Ce roman ressemble fort à un texte de persécution, documents bien connus dans l'Histoire de l'Humanité (cf. les travaux de René Girard). Ces textes identifient une minorité (sociale, religieuse, ethnique, etc...) tout à fait détestable, tenue pour responsable des malheurs et des tensions existants dans une société; ces boucs émissaires sont chargés de tous les péchés et portent individuellement la responsabilité des fautes collectives. Le simple contact avec eux peut entraîner des catastrophes et il est bon de les ostraciser. Ils sont à proprement parler "monstrueux", pratiquent l'assassinat, le viol, la lubricité, l'empoisonnement, l'inceste, le vol etc..... Ils sont marqués par des signes distinctifs très reconnaissables, ici la blondeur. L'avenir de cette minorité, si ce cadre de référence subsiste et se généralise, ne peut être que de subir la persécution, parfois jusqu'à la mort de certains de ses membres. Les persécuteurs, intoxiqués par cette propagande et la frénésie de la vengeance, ne se préoccuperaient pas de la réalité ou de la justice.Ils ignorent que leurs victimes sont innocentes, et agresseront ou humilieront sans remords. Dans le contexte étasunien, ces boucs émissaires peuvent également payer pour la traite négrière en tant que descendants supposés des esclavagistes.

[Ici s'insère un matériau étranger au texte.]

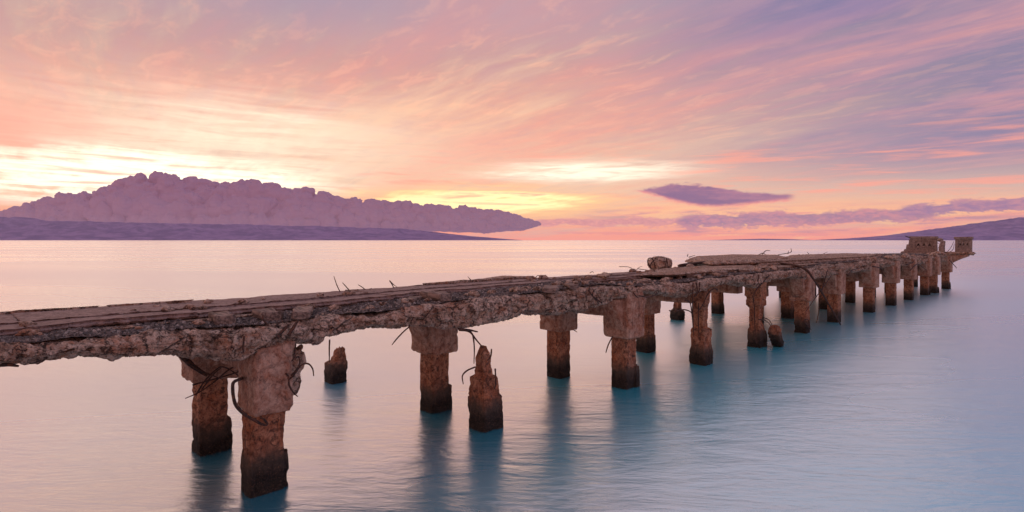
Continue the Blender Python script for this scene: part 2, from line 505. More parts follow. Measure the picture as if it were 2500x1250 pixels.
def _water(nt, out):
    P = wpos(nt)
    sp = nt.nodes.new('ShaderNodeSeparateXYZ'); nt.links.new(P, sp.inputs[0])
    px, py, pz = (X(o) for o in sp.outputs)
    # smoothed long swell wisps, gentle chop and broad wind lanes
    a = noise(xyz(px * 0.45 + py * 0.1, py * 1.3, 0.0), 1.0, 3, 0.55, 1.0)
    b_ = noise(xyz(px * 2.2 + py * 0.8, py * 8.0, 4.0), 1.0, 4, 0.65, 0.8)
    lane = noise(xyz(px * 0.008, py * 0.030, 1.0), 1.0, 4, 0.6, 0.6)
    g = nt.nodes.new('ShaderNodeBsdfGlossy')
    g.inputs['Color'].default_value = (0.97, 0.97, 0.98, 1)
    rough = 0.22 + lane.step(0.38, 0.62) * 0.12
    nt.links.new(rough.v, g.inputs['Roughness'])
    h = a * 1.0 + b_ * 0.34
    nb = bump(nt, h, 0.30, 0.12)
    nt.links.new(nb, g.inputs['Normal'])
    d = nt.nodes.new('ShaderNodeBsdfDiffuse')
    # uneven sky reflection put into the body colour: dimmer left, pale turquoise right
    refl_tint = (px + (noise(xyz(px * 0.10, py * 0.10, 2.0), 1.0, 4, 0.6) - 0.5) * 9.0).step(-4.0, 5.0)
    dc = mixc(refl_tint, (0.004, 0.34, 0.50, 1), (0.010, 0.72, 0.92, 1))
    nt.links.new(dc, d.inputs['Color'])
    lw = nt.nodes.new('ShaderNodeLayerWeight'); lw.inputs['Blend'].default_value = 0.5
    f = X(lw.outputs['Facing'])                      # 0 looking straight down, 1 at grazing
    k = 0.61 + f.pow(7.0) * 0.39
    m = nt.nodes.new('ShaderNodeMixShader')
    nt.links.new(k.clamp().v, m.inputs[0]); nt.links.new(d.outputs[0], m.inputs[1]); nt.links.new(g.outputs[0], m.inputs[2])
    nt.links.new(m.outputs[0], out.inputs[0])
M_WATER = material('sea_water', _water)


def _hill(nt, out):
    P = wpos(nt)
    n = noise(P, 0.0035, 7, 0.65, 0.8)
    c = mixc(n.step(0.38, 0.62), (0.14, 0.08, 0.26, 1), (0.32, 0.19, 0.42, 1))  # violet of distant haze and gully contrast are put into the hill colour
    d = nt.nodes.new('ShaderNodeBsdfDiffuse'); nt.links.new(c, d.inputs[0])
    nt.links.new(d.outputs[0], out.inputs[0])
M_HILL = material('hazed_hill', _hill)


def _cloud(nt, out):
    d = nt.nodes.new('ShaderNodeBsdfDiffuse'); d.inputs[0].default_value = (0.60, 0.45, 0.68, 1)
    t = nt.nodes.new('ShaderNodeBsdfTranslucent'); t.inputs[0].default_value = (0.85, 0.60, 0.62, 1)
    m = nt.nodes.new('ShaderNodeMixShader'); m.inputs[0].default_value = 0.42
    nt.links.new(d.outputs[0], m.inputs[1]); nt.links.new(t.outputs[0], m.inputs[2])
    nt.links.new(m.outputs[0], out.inputs[0])
M_CLOUD = material('cloud_body', _cloud)


# ------------------------------------------------------------------ sea
V = [(-17900, -3900, 0), (17900, -3900, 0), (17900, 12500, 0), (-17900, 12500, 0)]
o = bpy.data.objects.new('sea', new_mesh('sea', V, [(0, 1, 2, 3)], M_WATER, False)); COL.objects.link(o)
tag(o, 'calm turquoise sea smoothed by a long exposure', kind='structure')

# ------------------------------------------------------------------ islands
def px_world(x, y, D):
    return ((x - 1250) / FPX * D, D, H + (586 - y) / FPX * D)


def island(name, ridge, D, depth, seed, label):
    """ridge: (x, y) skyline at distance D; terrain falls to the sea in front and behind"""
    xs = np.array([px_world(x, y, D)[0] for x, y in ridge]); zs = np.array([max(0, px_world(x, y, D)[2]) for x, y in ridge])
    n = 900; m = 90
    X_ = np.linspace(xs[0], xs[-1], n); Z = np.interp(X_, xs, zs)
    t = np.linspace(-1, 1, m)
    G = np.zeros((n, m, 3))
    prof = np.clip(1 - np.abs(t) ** 1.3, 0, 1)
    G[..., 0] = X_[:, None]; G[..., 1] = D + t[None, :] * depth
    G[..., 2] = Z[:, None] * prof[None, :]
    P = G.copy() * np.array([1.0, 0.35, 0.0])
    gul = ridged(P / 1000.0, 2.2, 5, 0.6, seed)
    G[..., 2] += (gul - 0.85) * 0.38 * G[..., 2] * (1 - np.clip(prof[None, :] - 0.9, 0, 0.1) * 8)
    G[..., 2] -= 6
    i = np.arange(n - 1)[:, None] * m; j = np.arange(m - 1)[None, :]
    F = np.stack([i + j, i + m + j, i + m + j + 1, i + j + 1], -1).reshape(-1, 4)
    o = bpy.data.objects.new(name, new_mesh(name, G.reshape(-1, 3), F, M_HILL)); COL.objects.link(o)
    return tag(o, label, kind='structure')


island('island', [(-600, 560), (-300, 530), (-60, 524), (40, 527), (120, 536), (300, 541), (600, 546), (800, 551), (985, 557), (1060, 565), (1150, 575), (1230, 582), (1290, 587)],
       10000, 1900, 1.0, 'long dark violet island under the cloud bank')
island('hill', [(2040, 587), (2100, 581), (2180, 574), (2260, 562), (2330, 551), (2400, 541), (2500, 528), (2620, 524), (2800, 524), (3000, 550)],
       9000, 1900, 5.0, 'violet slope of another island rising at the right')
island('far_island', [(1700, 587), (1800, 583.5), (1860, 582), (1930, 583), (2010, 587)], 11700, 700, 9.0, 'faint low island on the horizon')

# ------------------------------------------------------------------ clouds
def ico(sub):
    import bmesh
    bm = bmesh.new(); bmesh.ops.create_icosphere(bm, subdivisions=sub, radius=1.0)
    V = np.array([v.co[:] for v in bm.verts]); F = np.array([[v.index for v in f.verts] for f in bm.faces]); bm.free()
    return V, F
ICO = {k: ico(k) for k in (1, 2, 3, 4)}


def cloud(name, topl, botl, D, label, seed, voxel=1.7):
    """cumulus bank: towers of puffs budding from larger puffs, fused into one skin"""
    s = D / FPX; r_ = random.Random(seed)
    tx, ty = zip(*topl); bx, by = zip(*botl)
    balls = []
    def bud(c, r, lvl):
        balls.append((c, r, lvl))
        if lvl == 0 or r < 2.6: return
        for k in range(7):
            a = r_.uniform(0, 2 * math.pi); e = math.asin(r_.uniform(-0.15, 1.0))
            d = np.array([math.cos(a) * math.cos(e), math.sin(a) * math.cos(e) - 0.35, math.sin(e) * 0.9])
            rr = r * r_.uniform(0.28, 0.55)
            cc = c + d / np.linalg.norm(d) * r * 0.82
            top = 586 - np.interp(cc[0], tx, ty)
            cc[2] = min(cc[2], top - rr * r_.uniform(0.5, 1.5))
            bud(cc, rr, lvl - 1)
    x = tx[0]
    while x < tx[-1]:
        yt, yb = np.interp(x, tx, ty), np.interp(x, bx, by); hh = max(yb - yt, 6)
        balls.append((np.array([x, 0, 586 - (yb - hh * 0.34)]), hh * 0.40, 9))
        for row, (q, rf) in enumerate(((0.16, 0.13), (0.34, 0.17), (0.52, 0.17), (0.70, 0.17), (0.86, 0.14))):
            r = hh * rf * r_.uniform(0.7, 1.15)
            cy = 586 - yb + hh * q + r_.uniform(-0.05, 0.05) * hh
            cy = min(cy, 586 - yt - r * r_.uniform(0.95, 1.5))
            bud(np.array([x + r_.uniform(-0.2, 0.2) * hh, -hh * (0.95 - q * 0.70) * r_.uniform(0.9, 1.1), cy]), r, 3 if row > 2 else 2)
        x += max(5, hh * 0.17) * r_.uniform(0.8, 1.2)
    Vs, Fs, off = [], [], 0
    for c, r, lvl in balls:
        V0, F0 = ICO[3 if r > 9 else 2]
        V = V0 * np.array([r * 1.35, r * 1.1, r * (0.92 if lvl < 3 else 0.78)]) + c
        if lvl == 9: V = V0 * np.array([r * 1.6, r * 1.8, r * 1.35]) + c
        Vs.append(V); Fs.append(F0 + off); off += len(V)
    V = np.vstack(Vs); F = np.vstack(Fs)
    base = 586 - np.interp(V[:, 0], bx, by); lo = V[:, 2] < base
    V[lo, 2] = base[lo] - (base[lo] - V[lo, 2]) * 0.10
    tmp = bpy.data.objects.new('tmp', new_mesh('tmp', V, F, M_CLOUD)); COL.objects.link(tmp)
    m = tmp.modifiers.new('r', 'REMESH'); m.mode = 'VOXEL'; m.voxel_size = voxel
    m = tmp.modifiers.new('s', 'SMOOTH'); m.factor = 0.5; m.iterations = 4
    dg = bpy.context.evaluated_depsgraph_get(); dg.update()
    me = bpy.data.meshes.new_from_object(tmp.evaluated_get(dg))
    bpy.data.objects.remove(tmp)
    n = len(me.vertices); co = np.empty(n * 3, np.float32); me.vertices.foreach_get('co', co); V = co.reshape(-1, 3).astype(float)
    nr = np.empty(n * 3, np.float32); me.vertices.foreach_get('normal', nr); N = nr.reshape(-1, 3)
    V = V + N * (7.0 * fbm(V, 1 / 34.0, 3, 0.6, seed + 9) + 4.5 * fbm(V, 1 / 14.0, 4, 0.6, seed) + 2.6 * fbm(V, 1 / 5.0, 3, 0.6, seed + 5))[:, None] * (1.0 - 0.72 * np.abs(N[:, 1:2])) * np.array([1.0, 1.0, 0.8])
    V[:, 1] *= 0.85
    V = np.c_[(V[:, 0] - 1250) * s, D + V[:, 1] * s, H + V[:, 2] * s]
    me.vertices.foreach_set('co', V.astype(np.float32).ravel()); me.update(); me.name = name
    me.polygons.foreach_set('use_smooth', np.ones(len(me.polygons), bool))
    if not me.materials: me.materials.append(M_CLOUD)
    o = bpy.data.objects.new(name, me); COL.objects.link(o)
    return tag(o, label, 'cloud')


cloud('cloud', [(-160, 530), (-60, 525), (30, 510), (100, 493), (180, 470), (260, 468), (330, 438), (400, 421), (480, 431), (520, 446), (590, 440),
                (640, 440), (700, 456), (760, 460), (840, 480), (900, 486), (960, 486), (1050, 498), (1150, 503), (1200, 511), (1250, 518), (1290, 532), (1320, 543)],
      [(-160, 560), (30, 560), (300, 562), (600, 562), (900, 562), (1000, 561), (1100, 564), (1200, 566), (1280, 560), (1320, 549)],
      17000, 'huge mauve cumulus bank piled over the dark violet island', 3)

# ------------------------------------------------------------------ haze
def _haze(nt, out):
    v = nt.nodes.new('ShaderNodeVolumePrincipled')
    v.inputs['Color'].default_value = (0.90, 0.80, 0.95, 1); v.inputs['Density'].default_value = 0.30 / 10000
    v.inputs['Anisotropy'].default_value = 0.2
    nt.links.new(v.outputs[0], out.inputs['Volume'])
M_HAZE = material('sea_haze', _haze)
hx0, hx1, hy0, hy1, hz0, hz1 = -18000, 18000, -4000, 12600, -3.0, 470.0
V = [(a, b, c) for a in (hx0, hx1) for b in (hy0, hy1) for c in (hz0, hz1)]
F = [(0, 1, 3, 2), (4, 6, 7, 5), (0, 4, 5, 1), (2, 3, 7, 6), (0, 2, 6, 4), (1, 5, 7, 3)]
o = bpy.data.objects.new('haze', new_mesh('haze', V, F, M_HAZE, False)); COL.objects.link(o)
tag(o, 'thin pink evening haze over the sea', kind='stuff')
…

Nous devons donc rappeler ici qu'aucune faute n'est héréditaire et que la blondeur n'est pas la marque de Caïn; il est inadmissible qu'un auteur reconnu jette de l'huile sur le feu des tensions raciales, surtout aux USA. Il devrait plutôt mettre en lumière que les persécutés, partout et toujours, sont des victimes innocentes de la folie des hommes.